A crowd of protestors were gathered outside of Mayor Muriel Bowser’s house in 2020, calling on the city to defund the Metro Police Department (MPD) as music drifted over the crowd. In the middle stood OnRaé LaTeal, a local musician playing songs from her album “The Black Joy Experience,” when she was approached by a woman with a grant and a request. Representing Open Society Foundations (OSF), the woman asked her to create an album in support of the “defund the police” movement; instead, LaTeal formed what later became the Freedom Futures Collective (FFC). 

FFC has since grown into a national creative arts incubator, bringing together young artists to engage in the fight for Black liberation and producing award-winning musical and visual projects. Its goal is to develop the next generation of “artivists” by providing artists aged 18 to 30with the resources, education, opportunities and community needed to build sustainable social justice enterprises. 

“We got Breonna Taylor, Ahmaud Arbery, Elijah McClain, these Black people were being murdered, and I’m like, I gotta do something” she said. “For me, all that this was, was creating space for my young people that were in my network to be able to do the same.”

Classically trained in music from an early age, LaTeal, a DMV native, began playing saxophone and piano before transitioning into beat-making and production at Suitland High School’s Visual and Performing Arts program. After graduating from Howard University she formed the hip-hop and soul group “Aflocentric,” releasing their debut album “Libra Season: Afrocentrism” in 2014.

LaTeal, who goes by the alias “the Liberation Music Maker,” built her career around using art as a tool for collective liberation.
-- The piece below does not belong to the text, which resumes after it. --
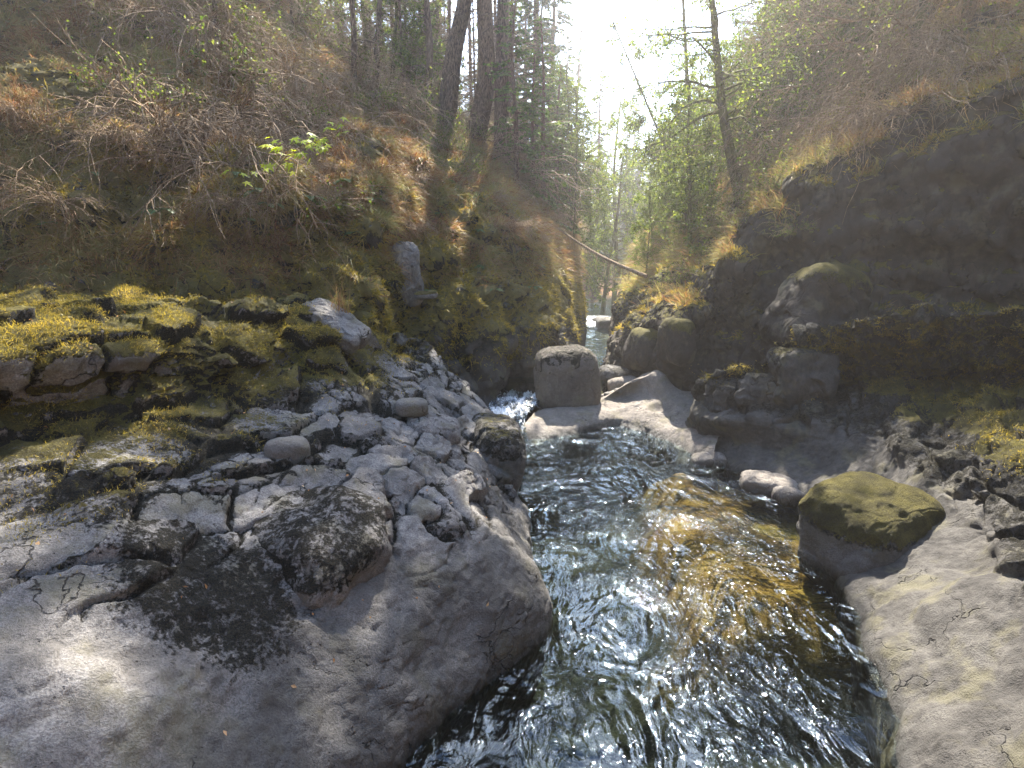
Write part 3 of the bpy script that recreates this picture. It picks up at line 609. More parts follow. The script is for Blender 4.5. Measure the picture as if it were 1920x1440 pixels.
for i, (px, py, s) in enumerate([(1131, 744, .2), (1141, 740, .24), (1152, 738, .18), (1126, 752, .16), (1160, 733, .22), (1146, 749, .13)]):
    boulder(px, py, 16.5 - i * .03, (s * 1.2, s, s * .7), (0, 0, i * 40), 'smooth', 'pale river cobble in the row beside the big boulder', 30 + i, n=24, blk=0, crack=0, amp=0.06, lichen=0, name='cobble', cat='stone', group='cobbles beside the midstream boulder')
for i, (px, py, Yd, s, lb) in enumerate([(1143, 611, 34.5, 1.4, 'larger dark boulder in the far riffle'), (1127, 604, 36, 1.0, 'smaller dark boulder left in the far riffle')]):
    boulder(px, py, Yd, (s * 1.2, s, s * .7), (0, 0, i * 40), 'rock', lb, 40 + i, n=50, lichen=0.3)

# ------------------------------------------------------------------ vegetation
CAMP = np.array([0, 0, CAM_H]); FWD = np.array([0, PC, -PS]); UPV = np.array([0, PS, PC])
def proj(P):
    r = np.asarray(P) - CAMP; d = np.maximum(r @ FWD, 0.01)
    return 960 + F_PX * r[..., 0] / d, 720 - F_PX * (r @ UPV) / d, d
class Surf:
    def __init__(s, *Gs):
        s.P = np.concatenate([g.reshape(-1, 3) for g in Gs]); s.N = np.concatenate([gnormals(g).reshape(-1, 3) for g in Gs])
        s.A = np.concatenate([np.linalg.norm(np.cross(np.gradient(g, axis=1), np.gradient(g, axis=0)), axis=2).ravel() for g in Gs])
        s.x, s.y, s.d = proj(s.P)
    def pick(s, n, wt, jit=0.03):
        w_ = s.A * wt; w_ = w_ / w_.sum(); i = rs.choice(len(s.P), n, p=w_)
        return s.P[i] + rs.normal(size=(n, 3)) * jit, s.N[i], i
    def at(s, px, py, tol=14):
        e = np.hypot(s.x - px, s.y - py); c = np.where(e < tol)[0]
        if len(c) == 0: return s.P[np.argmin(e)]
        near = c[s.d[c] < s.d[c].min() + 2.5]; return s.P[near[np.argmin(e[near])]]
SL = Surf(GL2); SR = Surf(GR1); S1 = Surf(GL1); SC2 = Surf(GR2); SH = Surf(GL3); SHR = Surf(GR3)
inview = lambda S, m=60: (S.x > -m) & (S.x < 1920 + m) & (S.y > -m) & (S.y < 1500)
def nz(P, sc, k): return fbm(P, sc, 3, 0.55, k)

# ---- ground cover nobody could count
def cover(name, S, n, wt, L, W, mat, down, label, up=0.35, k=0, cl=0.6, tn=0.0):
    wt = wt * np.where(inview(S), 1.0, 0.0) * sstep(-0.15, 0.35, nz(S.P, cl, k) + 0.12) / np.maximum(S.d, 4) ** 1.2
    P, N, i = S.pick(n, wt); sz = np.clip(S.d[i] / 12, 0.6, 2.0)
    d = unit(N + rs.normal(size=(n, 3)) * 0.55 + np.array([0, 0, up])); g = Geo()
    bend = np.array([0, 0, -1.0]) * down + N * 0.3 + rs.normal(size=(n, 3)) * 0.25
    blades(g, P - N * 0.02, d, rnd(*L, n) * sz ** 0.5 * 1.15, rnd(*W, n) * sz * 1.35, bend, a=np.clip(0.5 + 0.7 * nz(P, 0.8, k + 3) + tn + rnd(-.4, .4, n), 0, 1))
    tag(link(name, g.mesh(name, mat, True)), label, 'ground cover', kind='stuff')
upL = sstep(-0.3, 0.5, SL.N[:, 2]); nb_ = gnormals(GR1)
for _ in range(14): nb_ = (nb_ + np.roll(nb_, 1, 0) + np.roll(nb_, -1, 0) + np.roll(nb_, 1, 1) + np.roll(nb_, -1, 1)) / 5
upR = sstep(0.22, 0.5, nb_[..., 2].ravel()) * sstep(0.0, 0.4, SR.N[:, 2])
cover('dry_grass', SL, 150000, sstep(3.4, 5.5, SL.P[:, 2]) * (0.25 + upL), (0.14, 0.42), (0.006, 0.013), MT['grass'], 0.9, 'matted reddish dry grass hanging down the left hillside', k=1, cl=1.1)
cover('moss', SL, 150000, sstep(0.9, 2.4, SL.P[:, 2]) * sstep(9, 6, SL.P[:, 2]), (0.04, 0.12), (0.008, 0.018), MT['mossb'], 0.5, 'olive moss coating the left canyon wall', k=2, cl=0.5)
cover('moss', SR, 110000, sstep(0.9, 2.0, SR.P[:, 2]) * upR ** 2, (0.04, 0.13), (0.008, 0.018), MT['mossb'], 0.5, 'sunlit golden moss on the ledges of the right wall', k=5, cl=0.5, tn=0.15)
cover('grass', SR, 90000, sstep(2.5, 4.5, SR.P[:, 2]) * upR ** 2, (0.15, 0.45), (0.006, 0.014), MT['grass'], 0.6, 'mixed green and rusty grass on the slope above the right wall', k=6, cl=1.0, tn=0.3)
cover('moss', S1, 120000, sstep(1.9, 3.0, S1.P[:, 2] + 0.5 * nz(S1.P, 0.8, 4)) * sstep(0.0, 0.6, S1.N[:, 2]), (0.02, 0.06), (0.004, 0.010), MT['mossb'], 0.4, 'yellow-green moss over the upper part of the left outcrop', k=7, cl=0.45)
cover('moss', SC2, 30000, sstep(1.5, 2.0, SC2.P[:, 2] + 0.3 * nz(SC2.P, 0.6, 4)) * sstep(0.1, 0.7, SC2.N[:, 2]), (0.02, 0.07), (0.006, 0.012), MT['mossb'], 0.4, 'moss along the crest of the dark crag', k=8, cl=0.4)

# ---- wood and leaf builders
def curve(p0, d0, L, n=6, droop=0.0, wander=0.25):
    p = [np.array(p0, float)]; d = unit(np.array(d0, float)); st = L / (n - 1)
    for _ in range(n - 1):
        d = unit(d + rs.normal(size=3) * wander / n * 2 + np.array([0, 0, -droop / n])); p.append(p[-1] + d * st)
    return np.array(p)
def along(pts, t):
    x = t * (len(pts) - 1); i = int(min(x, len(pts) - 2)); f = x - i
    return pts[i] * (1 - f) + pts[i + 1] * f, unit(pts[i + 1] - pts[i])
def perp(d):
    v = rs.normal(size=3); v -= d * v.dot(d); return v / np.linalg.norm(v)
def broadleaf(path, r0, r1, nb=26, bl=3.2, leafn=9, leafs=0.11, t0=0.3, up=0.35, droop=0.5, lean=None, levels=3, leafp=1.0):
    """trunk path (world or local points); returns trunk, branches and leaf geometry"""
    T, B, Lf = Geo(), Geo(), Geo(); path = np.array(path, float)
    fine = catmull(path, np.linspace(0, len(path) - 1, 18)); tube(T, fine, np.linspace(r0, r1, 18) * (1 + 0.35 * np.exp(-np.arange(18) / 0.8)), 9)
    lp, ldir = [], []
    for b in range(nb):
        t = t0 + (1 - t0) * (b + rnd(0, 1)) / nb; p, d = along(fine, t)
        q = perp(d)
        if lean is not None: q = unit(q + np.array(lean) * rnd(0, 1.4))
        L = bl * (1.15 - 0.75 * t) * rnd(0.6, 1.2); c1 = curve(p, q + d * rnd(up - 0.3, up + 0.5), L, 8, droop, 0.7)
        rb = (r0 + (r1 - r0) * t) * 0.36; tube(B, c1, np.linspace(rb, 0.008, 8), 5)
        for s in range(int(L * 3.2)):
            u = rnd(0.15, 0.98); p2, d2 = along(c1, u); c2 = curve(p2, perp(d2) + d2 * 0.9, L * rnd(0.2, 0.42) * (1.1 - 0.5 * u), 5, droop * 0.6, 0.8)
            tube(B, c2, np.linspace(max(0.010, rb * 0.3), 0.005, 5), 3)
            for s3 in range(4 if levels > 2 else 0):
                p3, d3 = along(c2, rnd(0.2, 1)); c3 = curve(p3, perp(d3) + d3, rnd(0.2, 0.5), 3, 0.2, 0.8); tube(B, c3, [0.006, 0.005, 0.004], 3)
                for _ in range(leafn):
                    if rs.rand() < leafp: lp.append(along(c3, rnd(0.1, 1))[0] + rs.normal(size=3) * 0.05); ldir.append(rs.normal(size=3) + [0, 0, -0.3])
    if lp:
        lp = np.array(lp); n = len(lp); leaves(Lf, lp, np.array(ldir), rs.normal(size=(n, 3)) * 0.6 + [0, 0, 1], rnd(0.6, 1.2, n) * leafs, rnd(0.45, 0.8, n) * leafs)
    return T, B, Lf
def fir(h, r, base, blen, nb, droop=0.5, dens=1.0, path=None, live=1.0, dead_low=0, spray=0.42, w=0.055):
    """straight conifer: trunk, whorled boughs, needle sprays hanging on both sides of every bough"""
    T, B, Nd = Geo(), Geo(), Geo()
    if path is None: path = np.array([[0, 0, -0.6], [rnd(-.1, .1), rnd(-.1, .1), h * 0.33], [rnd(-.2, .2), rnd(-.2, .2), h * 0.66], [0, 0, h]])
    path = np.array(path, float); fine = catmull(path, np.linspace(0, len(path) - 1, 22)); tt = np.linspace(0, 1, 22)
    tube(T, fine, r * (1 - tt) ** 0.8 + 0.02 + r * 0.35 * np.exp(-tt * 45), 10)
    PP, DD, LL, NN = [], [], [], []
    for b in range(nb):
        t = base + (0.99 - base) * ((b + rnd(0, 1)) / nb) ** 0.9; p, d = along(fine, t); az = rnd(0, 2 * math.pi)
        f = (1 - t) / (1 - base); L = blen * (0.12 + 0.88 * f ** 0.75) * rnd(0.65, 1.1)
        q = np.array([math.cos(az), math.sin(az), 0.25 - 0.45 * f]); c = curve(p, q, L, 7, droop, 0.25); tube(B, c, np.linspace(0.012 + 0.012 * L, 0.006, 7), 4)
        if rs.rand() > live: continue
        k = int(L * 15 * dens) + 3; u = rnd(0.12, 1, k); x = u * 6; i = np.minimum(x.astype(int), 5); fr = (x - i)[:, None]
        pos = c[i] * (1 - fr) + c[i + 1] * fr; dd = unit(c[i + 1] - c[i]); side = unit(np.cross(dd, [0, 0, 1.0])) * np.where(rs.rand(k) < 0.5, -1, 1)[:, None]
        PP.append(pos); DD.append(dd * 0.7 + side * rnd(0.3, 1.1, k)[:, None] + np.array([0, 0, -1]) * rnd(0.05, 0.75, k)[:, None] * (0.5 + droop)); LL.append(spray * (1.15 - u * 0.6) * rnd(0.6, 1.2, k) * min(1, 0.4 + L / 3)); NN.append(rs.normal(size=(k, 3)) * 0.5 + [0, 0, 1])
    for b in range(dead_low):
        t = rnd(0.04, base + 0.15); p, d = along(fine, t); az = rnd(0, 2 * math.pi); L = rnd(0.5, 1.0) * blen * 0.7
        c = curve(p, [math.cos(az), math.sin(az), rnd(-0.3, 0.25)], L, 6, 0.35, 0.5); tube(B, c, np.linspace(0.03, 0.008, 6), 3)
        for s in range(int(L * 5)):
            p2, d2 = along(c, rnd(0.2, 1)); tube(B, curve(p2, perp(d2) + d2 * 0.8 + [0, 0, -0.3], rnd(0.2, 0.7), 4, 0.3, 0.6), [0.012, 0.010, 0.007, 0.004], 3)
    if PP:
        P, D, L, N = map(np.concatenate, (PP, DD, LL, NN)); n = len(P)
        # each spray: a midrib blade and four side blades
        for off, ang, sc in ((0, 0, 1), (0.2, 0.9, 0.55), (0.2, -0.9, 0.55), (0.5, 0.8, 0.42), (0.5, -0.8, 0.42)):
            d = unit(D); s = unit(np.cross(d, N)); leaves(Nd, P + d * L[:, None] * off, d * math.cos(ang) + s * math.sin(ang), N, L * sc, w * (0.8 + 0.5 * sc), curl=0.05)
    return T, B, Nd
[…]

But before she was an award-winning producer, she was a young musician grappling with the realities of systemic violence and oppression against her community. 

Two years after her debut, Alton Sterling, a Black man in Baton Rouge, Louisiana, was fatally shot by police in 2016 while selling CDs outside of a convenience store.
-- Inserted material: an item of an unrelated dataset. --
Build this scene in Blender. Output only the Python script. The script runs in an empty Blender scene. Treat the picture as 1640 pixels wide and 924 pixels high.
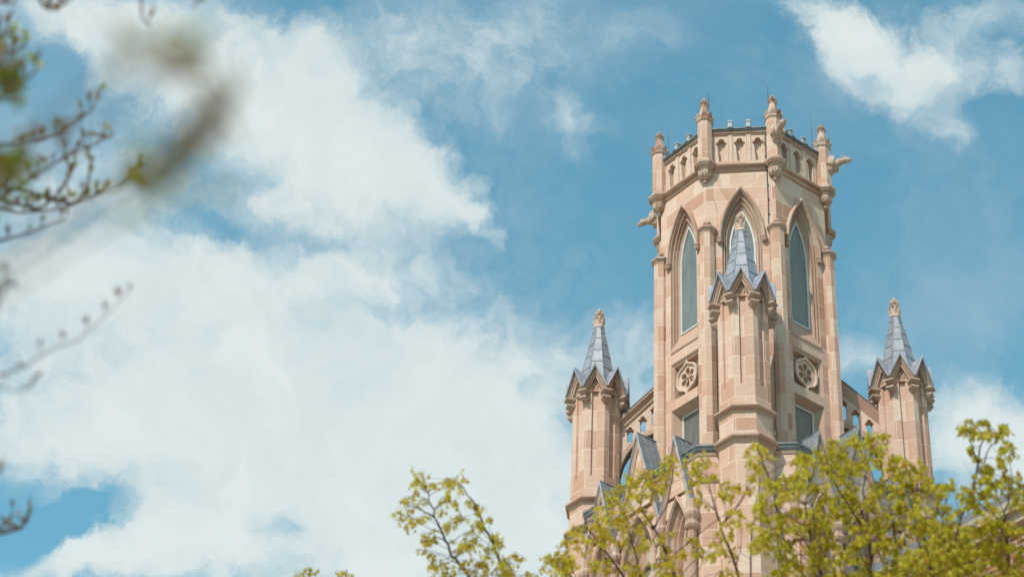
import bpy, math, random
from mathutils import Vector, Matrix
from mathutils.geometry import tessellate_polygon
import numpy as np
random.seed(7); rng = np.random.default_rng(7)
R = math.radians
sc = bpy.context.scene
col = sc.collection

# ------------------------------------------------------------------ camera
FPX, PITCH, YAW, ROLL, DIST, PHI = 3488.70, 0.63733, -0.13264, 0.05098, 59.762, -0.01739
C0 = Vector((0, -DIST, 1.6))
FW = Vector((math.sin(YAW)*math.cos(PITCH), math.cos(YAW)*math.cos(PITCH), math.sin(PITCH)))
rt = FW.cross(Vector((0, 0, 1))).normalized(); up = rt.cross(FW)
RT = rt*math.cos(ROLL) + up*math.sin(ROLL)
UP = -rt*math.sin(ROLL) + up*math.cos(ROLL)
cam = bpy.data.cameras.new('camera'); camo = bpy.data.objects.new('camera', cam); col.objects.link(camo)
m = Matrix((RT, UP, -FW)).transposed().to_4x4(); m.translation = C0
camo.matrix_world = m
cam.sensor_width = 36; cam.lens = FPX/1640*36; cam.clip_end = 5000; cam.clip_start = 0.05
cam.dof.use_dof = True; cam.dof.focus_distance = 69; cam.dof.aperture_fstop = 2.8; cam.dof.aperture_blades = 9
sc.camera = camo
def ray(x, y):
    return (FW + RT*((x-820)/FPX) + UP*((462-y)/FPX)).normalized()
def at(x, y, s):
    return C0 + ray(x, y)*s

# ------------------------------------------------------------------ colour management, world, sun
sc.view_settings.view_transform = 'Standard'; sc.view_settings.look = 'None'
sc.view_settings.exposure = 0.0; sc.view_settings.gamma = 1
SUN_AZ, SUN_EL = R(-30), R(50)          # azimuth measured from the viewer's side of the tower, minus = left
S = Vector((math.sin(SUN_AZ)*math.cos(SUN_EL), -math.cos(SUN_AZ)*math.cos(SUN_EL), math.sin(SUN_EL)))
sun = bpy.data.lights.new('sun', 'SUN'); suno = bpy.data.objects.new('sun', sun); col.objects.link(suno)
sun.energy = 4.4; sun.angle = R(0.55); sun.color = (1.0, 0.93, 0.85)
suno.rotation_euler = S.to_track_quat('Z', 'Y').to_euler()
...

“I don’t know what it was about that case. He just reminded me of one of my uncles. I could see my family in him,” LaTeal said  “since then, I’ve dedicated my art and music to getting my people free.”

So LaTeal started showing up to what she described as “liberation spaces,” where her and fellow activists began organizing and discussing abolitionist policy, Black feminist theory and scholarly approaches to racial equity. 

“I’m someone who loves political education,” LaTeal said. “I love the advocacy work that I do, I love hearing from experts and scholars and folks who are experts in racial equity and abolition and all the things. But that’s not me.”

She described her introduction to the movement as tumultuous, recalling feeling out of place and unfamiliar with the materials and concepts being discussed by her peers. 

“I’m showing up, and I’m kind of like, ‘oh man, I haven’t read that book,’ or ‘I’m not familiar with that brief’ or ‘I’m not familiar with that scholar,’” she said. 

That disconnect ultimately pushed LaTeal to rethink not just her own place in the movement, but how she could bring other people like her in.

She co-founded the Black Girls Handgames Project, a grassroots initiative using childhood games to foster joy and resistance, and launched Dope Creatives Only to fund other initiatives. In 2018, she produced “The Black Joy Experience” with Black Youth Project 100, a compilation of protest music and protest chants that frame joy as a form of resistance.

This became LaTeal’s sound, a mix of hip-hop, R&B and soul, combining traditional genres with chants and live footage from American protests, which she describes as “fight music.” 

“It’s something that’s going to get you ready and amped up and galvanized to take action,” she said. “It’s angry, it’s rooted in joy, but there’s also an aggression to my music, because I’m not happy. I’m not happy with where we are in our country.”

Still, she said something was missing. So when LaTeal was approached by the OSF representative, she knew she had to make the most out of her opportunity. 

“Music was an entryway for me, I entered the movement through music” she said. “But I didn’t feel like I was being seen fully and completely. So, I decided to create my own space.”

FCC’s first major project, “We Keep Us Safe,” brought together young DC artists to create music in direct response to police violence and the Black Lives Matter movement. But one project wasn’t enough for the artists LaTeal assembled. 

From there, it evolved into a national creative incubator, offering fellowships, internships, collaborative projects and art lessons that help artists develop both their craft and their political voice. 

LaTeal described the collective’s latest project, a mixtape called “Free DC,” as a “sonic response” to federal intervention and the Free DC movement through hip-hop. Many up-and-coming DC artists that helped produce the mixtape, including Reggie Volume, SONCIER The Hero, Trélogy and Ama’d, took the stage to perform some of their tracks at the March 28 No Kings Protest, hosted by Free DC. 

While FFC originated as a Black liberation movement, the tape, which calls for the statehood and liberation of DC, reflected FFC’s broader fight: liberation for all.

“When Black folks is free, everybody is gonna be free,” LaTeal said. “The crux of who we are is rooted in this fight for Black liberation, but we are fighting for the liberation for all marginalized communities, for all people.”